The report, from the Higher Education Research Institute at the University of California at Los Angeles, brings together data from the "freshman survey"  by UCLA’s Cooperative Institutional Research Program and graduation numbers from the National Student Clearinghouse and aims to help colleges determine if they have actually improved retention rates or if they have simply attracted better students.

Linda DeAngelo, assistant director for research at UCLA’s Cooperative Institutional Research Program, said the study could eventually help in improving graduation rates. Officials said the new data tell colleges how well they are doing with respect to the students they are bringing in. Without such analysis, colleges may think they are improving their graduation rates when they really are only enrolling better-prepared students.

“It lets them compare the expected rate of graduation to the real rate,” DeAngelo said. “One of the takeaways from this report is that there are persistent gaps that need to be addressed. We need to look at the population that have these gaps to help them graduate.”

The report and a calculating tool designed by the program offer a realistic way of looking at the bottom line to help colleges with their retention bottom line, DeAngelo said.

  Weighted Percent
Completing Bachelor's Degree Within
Institutional Type  4 Years  5 years  6 Years
Public University 37.1 59.8 65.6
Private University 64.0 75.9 78.2
Public 4-Year College 23.5 43.1 49.5
Nonsectarian 4-Year College 48.7 59.3 61.8
Catholic 4-Year College 54.1 64.0 66.0
Other Religious 4-Year College 47.8 56.3 57.9

The new report can help predict an institution’s graduation rate by considering factors like the emotional health of students, whether students are working full time while they are in college, and whether a student is among the first in his or her family to attend college.  

“In order to actually improve degree completion rates at an institutional, as well as state and national level, the focus needs to be squarely on creating conditions for success for all students who begin college,” the report says.

Other findings in the report:

  • Only 32.9 percent of men earn a degree in four years, while the percentage for women is 43.8. The gap shrinks to 5.5 percentage points at the end of the sixth year.
  • First-generation college students earn a degree at the rate of 27.4 percent after four years, while students whose parents have college degrees have a graduation rate of 42.1 percent.
  • Asian American and white students had the highest four-year graduation rates, at 44.9 percent and 42.6 percent respectively.
  • Degree-attainment rates remain is the highest at private universities; the lowest numbers come from public four-year colleges.

Data from the survey shows that overall graduation rates in colleges and universities went up by about 2.5 percent when compared to similar data from 10 years ago.

The successes of the private universities is directly related to the quality of students they enroll. This is because private colleges are more likely than publics to admit students with educational and socioeconomic backgrounds that make it likely they will graduate. “And, though public institutions have lower overall graduation rates, they are having relatively more success in moving the students they enroll towards graduation,” the report stated.
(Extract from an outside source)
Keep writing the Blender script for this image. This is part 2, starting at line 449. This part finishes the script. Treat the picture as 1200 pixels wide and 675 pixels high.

Andrew Zehner, assessment and data analyst at the division of student affairs at Purdue University,  said that the CIRP data help colleges learn more about the characteristics of students. Purdue has a freshman retention rate of about 90 percent, but in order to raise that, university officials might need to know more about students who are not being retained. Though institutional data can help answer many of these questions, the new survey probes deeper.

“It gives you a sense of how committed they are, the commitment to their majors and how they feel living away from homes,” Zehner said, indicating the kind of information available from the survey.